(Lines of data)
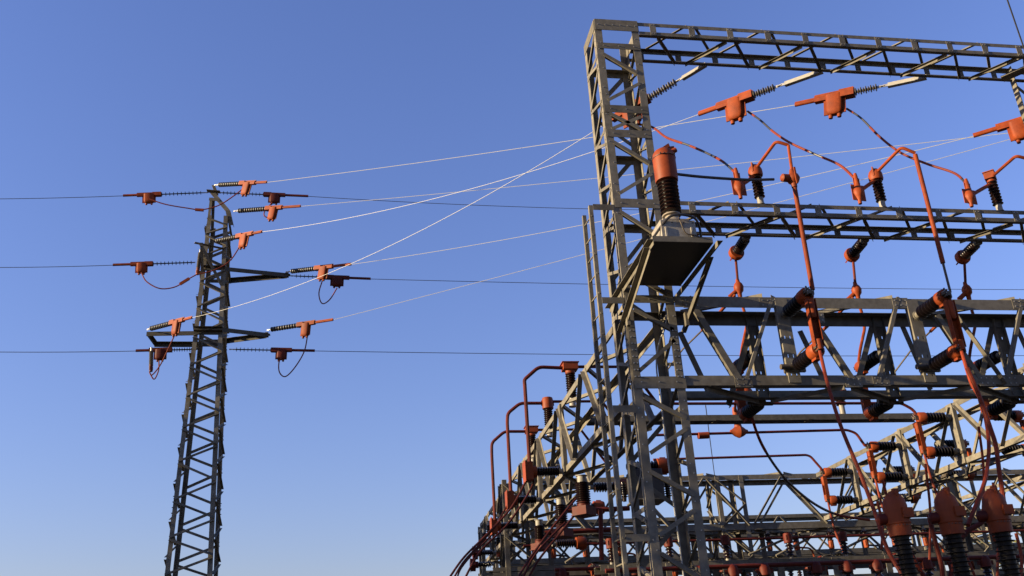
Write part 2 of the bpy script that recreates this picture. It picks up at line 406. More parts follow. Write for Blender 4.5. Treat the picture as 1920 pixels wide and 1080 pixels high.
# ------------------------------------------------------------------ insulator shapes (built along local Z)
def sheds(b, z0, z1, rc, rs, n, key, alt=1.0, seg=18, thin=False):
    L = (z1-z0)/n; pr = [(z0, rc)]
    for i in range(n):
        zz = z0+i*L; R = rs*(alt if i % 2 else 1)
        if thin: pr += [(zz+L*.40, rc), (zz+L*.46, R), (zz+L*.54, R), (zz+L*.62, rc)]
        else: pr += [(zz+L*.12, rc), (zz+L*.30, R*.97), (zz+L*.42, R), (zz+L*.55, R*.93), (zz+L*.95, rc*1.03)]
    pr += [(z1, rc)]
    b.lathe(pr, key, seg)

def post_insulator(label, p, d, L, rc=.062, rs=.105, n=10, cap='dome', xdir=None, group=None, capr=.135, key='porcelain', base=.10, name='post_insulator', caplen=.2, capkey='orange_hard', bkey='cast', seg=18):
    p = V(p); r_ = thing(name, label, 'insulator', (0, 0, 0), group); r_.matrix_basis = frame(p, d, xdir)
    b = MB(); b.lathe([(0, rc*1.15), (.012, rc*1.15), (.02, rc*.92), (base, rc*.92), (base+.01, rc*.9)], bkey, 16)
    o = b.build('base_fitting'); o.parent = r_
    b = MB(); sheds(b, base, L, rc, rs, n, key, seg=seg); o = b.build('shed_body'); o.parent = r_
    if cap:
        b = MB(); c = capr; h = caplen
        if cap == 'dome':
            b.lathe([(L-.07, rs*.7), (L-.07, c*.93), (L-.04, c), (L+h*.35, c*.97), (L+h*.65, c*.8), (L+h*.88, c*.5), (L+h, c*.12), (L+h, 0)], capkey, seg)
            b.box(V((0, 0, L+h*.45)), V((c*1.05, 0, 0)), V((0, .012, 0)), V((0, 0, h*.5)), capkey)
        elif cap == 'cyl':
            b.lathe([(L-.06, c*.7), (L-.06, c), (L+h*.8, c), (L+h, c*.9), (L+h, 0)], capkey, seg)
            b.box(V((0, 0, L+h*.4)), V((c*1.15, 0, 0)), V((0, .015, 0)), V((0, 0, h*.3)), capkey)
        elif cap == 'box':
            b.lathe([(L-.05, c*.5), (L-.05, c*.8), (L+h*.3, c*.8), (L+h*.3, 0)], capkey, seg)
            b.box(V((0, 0, L+h*.55)), V((c*1.2, 0, 0)), V((0, c, 0)), V((0, 0, h*.35)), capkey)
            b.box(V((0, 0, L+h*.93)), V((c*1.4, 0, 0)), V((0, c*1.1, 0)), V((0, 0, .008)), capkey)
        for k in range(4): b.bolt(V((c*(.9-.6*k*.3), .014, L+h*.5)), V((0, 1, 0)), .01, .01, 'rust') if cap == 'dome' else None
        o = b.build('cap_cover'); o.parent = r_
    return r_
def rod(name, label, cat, pts, r, key='cable', group=None, n=8, key2=None, patch=()):
    """one run of cable or tube; patch: spans (a, b) of its length whose cover is missing"""
    pts = [V(p) for p in pts]; o = pts[0].copy(); b = MB()
    if not patch: b.tube(pts, r, key, n)
    else:
        N = len(pts); segs = []; cur = 0; isb = lambda i: any(a <= i/(N-1) < c for a, c in patch)
        i = 0
        while i < N-1:
            j = i
            while j < N-1 and isb(j) == isb(i): j += 1
            b.tube(pts[i:j+1], r*(.9 if isb(i) else 1), key2 if isb(i) else key, n, cap=True); i = j
    ob = b.build(name, None, o)
    return tag(ob, label, cat, group)

PN = ('nearest the column', 'middle one', 'rightmost one')
# posts standing on the middle beam
caps = []
for i, (bx, by) in enumerate(((1428, 374), (1658, 385), (1878, 391))):
    p = at(bx, by, Y=15.0); p.z = 10.12
    cp = ('dome', 'dome', 'box')[i]
    post_insulator('brown post insulator with orange %s on the middle beam, %s' % (('hood', 'hood', 'square cap')[i], PN[i]), p+V((0, .06, 0)), ez, .70, rc=.068, rs=.105, n=8, cap=cp, group='post insulators on top of the middle beam', base=.15, capr=(.14, .14, .10)[i], caplen=.2)
    caps.append(p+V((0, .06, .78)))
# droppers: cap -> forward-up elbow -> down rod to the disconnector
elb = [((1455, 265), (1478, 272), (1487, 335), (1525, 552)), ((1690, 276), (1716, 287), (1716, 290), (1782, 548)), ((1905, 292), (1935, 300), (1940, 340), (2010, 560))]
for i, (e1, e2, j, en) in enumerate(elb):
    x = caps[i].x; P1 = at(*e1, Y=14.12); P2 = at(*e2, Y=14.09); P3 = at(*j, Y=14.06); P4 = at(*en, Y=13.99)
    rod('elbow_tube', 'bent orange tube rising from the hooded post insulator %s' % PN[i], 'tube', bend([caps[i], P1, P2], .08), .032, 'orange', 'bent tubes above the post insulators')
    if i == 0:
        rod('dropper_tube', 'short orange tube from the elbow down to the round joint left of centre', 'tube', [P2, P2.lerp(P3, .5), P3], .03, 'orange')
        jt = thing('joint_cover', 'round orange joint cover where the dark horizontal cable meets the dropper', 'joint cover', P3)
        b = MB(); d = (P4-P3).normalized(); b.lathe([(-.19, .045), (-.11, .055), (-.07, .10), (.0, .125), (.07, .10), (.11, .055), (.19, .05)], 'orange_hard', 16, P3, d); b.build('shell', jt)
        b = MB(); b.lathe([(.05, .075), (.22, .075), (.24, .05), (.25, .03)], 'orange_hard', 14, P3, V((-1, -.1, 0))); b.build('side_sleeve', jt)
        b = MB(); b.bb(P3-V((.02, .14, .17)), P3+V((.012, -.115, .17)), 'orange_hard'); b.build('flange', jt)
        P3 = P3+d*.2
    L = P3.lerp(P4, .96 if i == 0 else .80)
    dn = thing('dropper_tube', 'long straight orange dropper tube running down to the disconnector %s' % PN[i], 'tube', P3, 'long droppers in front of the middle beam')
    b = MB(); b.tube([P3, L], .042, 'orange', 10); b.build('cover', dn)
    b = MB(); b.tube([L, P4], .022, 'rust', 8); b.build('bare_end', dn)

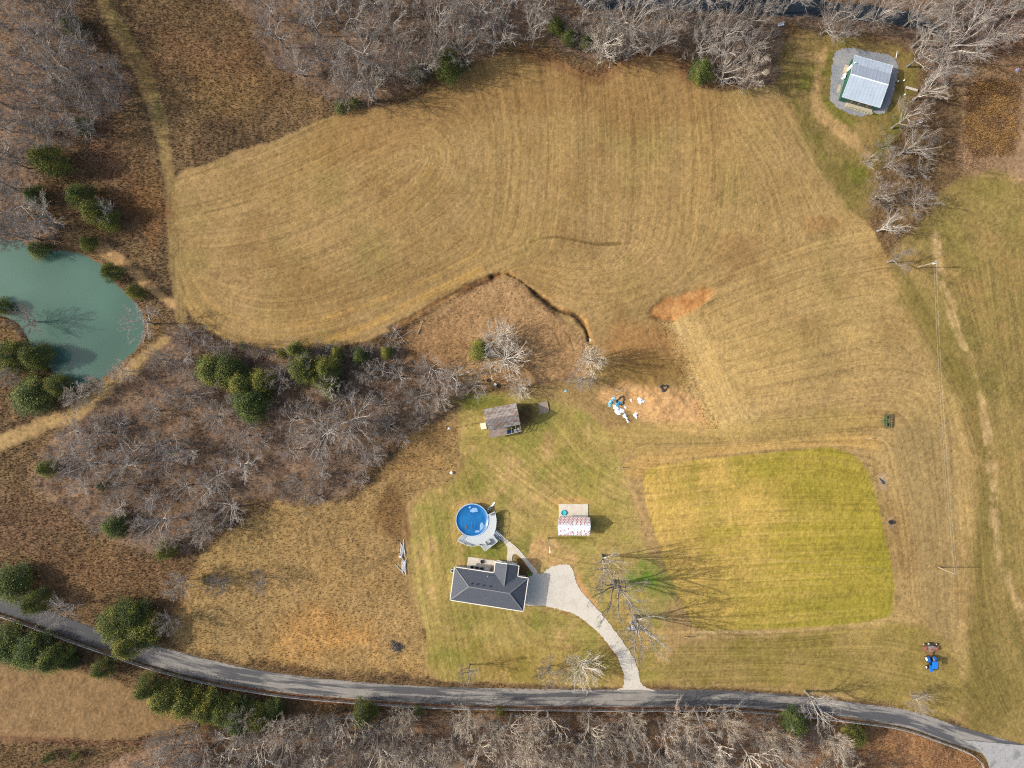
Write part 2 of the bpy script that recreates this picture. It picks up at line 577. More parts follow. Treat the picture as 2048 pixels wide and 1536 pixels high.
# mown hay meadow
st = [[(365, 560), (385, 610), (430, 655), (500, 680), (570, 686), (640, 678), (740, 645), (850, 590), (960, 535), (1040, 500)],
      [(375, 500), (400, 570), (450, 620), (540, 640), (640, 630), (760, 590), (880, 530)],
      [(370, 420), (450, 400), (540, 370), (640, 330)], [(380, 470), (470, 460), (560, 440), (640, 400)], [(430, 540), (540, 520), (640, 490), (760, 430)],
      [(380, 360), (470, 330), (560, 295), (650, 255)], [(520, 420), (640, 350), (740, 290), (800, 262), (860, 262), (895, 300), (885, 350), (850, 390)],
      [(640, 560), (760, 500), (880, 430), (960, 360)], [(700, 240), (780, 230), (860, 215), (920, 230), (945, 290), (940, 380)],
      [(960, 140), (985, 250), (985, 380), (975, 480)], [(1060, 130), (1075, 250), (1070, 400), (1060, 470)], [(1160, 170), (1165, 300), (1160, 460)],
      [(1250, 160), (1262, 300), (1255, 450)], [(1320, 120), (1350, 180), (1352, 300), (1345, 450)], [(1385, 190), (1395, 300), (1390, 420), (1375, 500), (1330, 560), (1240, 600), (1180, 640)],
      [(1430, 200), (1440, 320), (1430, 420)], [(1480, 240), (1540, 320), (1580, 420), (1590, 480)], [(1560, 260), (1620, 360), (1680, 460)],
      [(1400, 570), (1500, 530), (1620, 490), (1700, 470)], [(1440, 640), (1540, 600), (1660, 560), (1760, 540)], [(1460, 720), (1560, 690), (1680, 660), (1800, 640)],
      [(1340, 650), (1375, 740), (1420, 840)], [(1400, 640), (1440, 740), (1480, 840)], [(1200, 880), (1400, 880), (1600, 860), (1740, 850)],
      [(1500, 800), (1620, 780), (1760, 750), (1860, 760)], [(1850, 700), (1890, 800), (1905, 1000), (1905, 1300)], [(1800, 900), (1830, 1050), (1840, 1200)],
      [(1790, 580), (1850, 680), (1920, 800), (1960, 900), (1980, 1050), (1990, 1200), (2040, 1350)], [(1880, 440), (1930, 640), (1980, 800), (2010, 1000)], [(1980, 400), (2010, 700), (2040, 1000)],
      [(1400, 1290), (1560, 1290), (1760, 1275), (1880, 1300)], [(1420, 1340), (1600, 1340), (1800, 1380)], [(1320, 960), (1460, 940), (1620, 930), (1720, 950)],
      [(1330, 1030), (1500, 1015), (1740, 1010)], [(1350, 1110), (1500, 1100), (1760, 1090)], [(1380, 1180), (1560, 1170), (1770, 1160)], [(1410, 1240), (1560, 1235), (1760, 1215)],
      [(830, 1000), (850, 1150), (880, 1320)], [(1150, 870), (1180, 910), (1230, 940)], [(1060, 560), (1150, 590), (1250, 600)]]
theta = field(st)
streak = lic(white, theta, 34)
streak2 = lic(vnoise(0.8, 81) * 1.7, theta, 90)
streak3 = lic(vnoise(2.6, 82) * 1.7, theta, 160)
streak4 = lic(rs0.normal(0, 1, (NY, NX)).astype(np.float32), theta, 130)
paint(m_hay, (170, 140, 93), 1, (155, 128, 83), big)
rough(m_hay, 0.030)
paint(m_hay * np.clip(0.45 + 0.3 * streak3 + 0.35 * big, 0, 1), (178, 146, 90), 0.40)
paint(m_hay * sstep(PX + 0.5 * PY, 1500, 2100) * np.clip(.7 + .4 * big, 0, 1), (194, 164, 106), 0.6)
paint(m_hay * np.clip(0.3 * streak2 + 0.5 * mid - 0.1, 0, 1), (122, 102, 58), 0.45)
paint(m_hay * np.clip(fbm(12, 83, 5) - 0.15, 0, 1), (142, 124, 72), 0.5)
paint(m_hay * np.clip(fbm(11, 85, 5) - 0.1, 0, 1), (142, 112, 68), 0.5)
paint(m_hay * np.clip(fbm(8, 84, 5) - 0.5, 0, 1), (148, 116, 70), 0.25)
# browner head of the hay meadow, next to the wood
m_top = poly([(640, 240), (900, 160), (1050, 108), (1110, 122), (1200, 152), (1300, 106), (1380, 160), (1400, 230), (1250, 250), (1100, 230), (950, 250), (800, 290), (650, 330)], 26, 14) * m_hay
paint(m_top, (144, 112, 68), 0.6)
paint(line([(1050, 112), (1110, 124), (1165, 150), (1200, 154), (1240, 130), (1300, 110), (1345, 122), (1382, 165)], 22, 18, 6), (128, 90, 60), 0.6)
for b, w_, a in (([(372, 600), (430, 655), (500, 682), (570, 688), (640, 680), (740, 648), (850, 592), (960, 540)], 14, 0.55), ([(380, 540), (410, 600), (470, 640), (560, 655), (680, 630), (800, 580)], 8, 0.45),
                 ([(640, 640), (760, 600), (880, 545), (960, 500)], 6, 0.6), ([(400, 480), (440, 560), (520, 605), (620, 610)], 6, 0.35)):
    paint(line(b, w_, 5, 2) * np.clip(0.7 + 0.4 * streak2, 0, 1), (192, 152, 84), a)
for b, w_, a in (([(1388, 200), (1396, 310), (1388, 420), (1372, 500), (1325, 565), (1230, 610)], 9, 0.5), ([(800, 262), (860, 258), (898, 300), (888, 360)], 10, 0.3), ([(1410, 200), (1405, 330), (1400, 420)], 5, .3)):
    paint(line(b, w_, 6, 2), (182, 150, 92), a)
# brown ground between gully and trees
m_gb = poly([(1000, 556), (1060, 585), (1120, 640), (1178, 690), (1190, 740), (1100, 765), (1000, 775), (930, 765), (860, 725), (800, 680), (850, 632), (920, 592)], 8, 6)
paint(m_gb, (174, 140, 98), 1, (162, 128, 88), fbm(5, 86, 4))
paint(spot(1095, 720, 70, 45), (148, 116, 80), 0.4)
paint(spot(870, 690, 60, 50), (150, 114, 76), 0.5)
rough(m_gb, 0.055)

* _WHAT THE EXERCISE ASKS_
Pictures are excluded: retype only the lines from the beginning of the listing above through the line with "b.lathe(pr, key, seg)", both included.

* _ANSWER TO THE EXERCISE_
Write part 2 of the bpy script that recreates this picture. It picks up at line 406. More parts follow. Write for Blender 4.5. Treat the picture as 1920 pixels wide and 1080 pixels high.
# ------------------------------------------------------------------ insulator shapes (built along local Z)
def sheds(b, z0, z1, rc, rs, n, key, alt=1.0, seg=18, thin=False):
    L = (z1-z0)/n; pr = [(z0, rc)]
    for i in range(n):
        zz = z0+i*L; R = rs*(alt if i % 2 else 1)
        if thin: pr += [(zz+L*.40, rc), (zz+L*.46, R), (zz+L*.54, R), (zz+L*.62, rc)]
        else: pr += [(zz+L*.12, rc), (zz+L*.30, R*.97), (zz+L*.42, R), (zz+L*.55, R*.93), (zz+L*.95, rc*1.03)]
    pr += [(z1, rc)]
    b.lathe(pr, key, seg)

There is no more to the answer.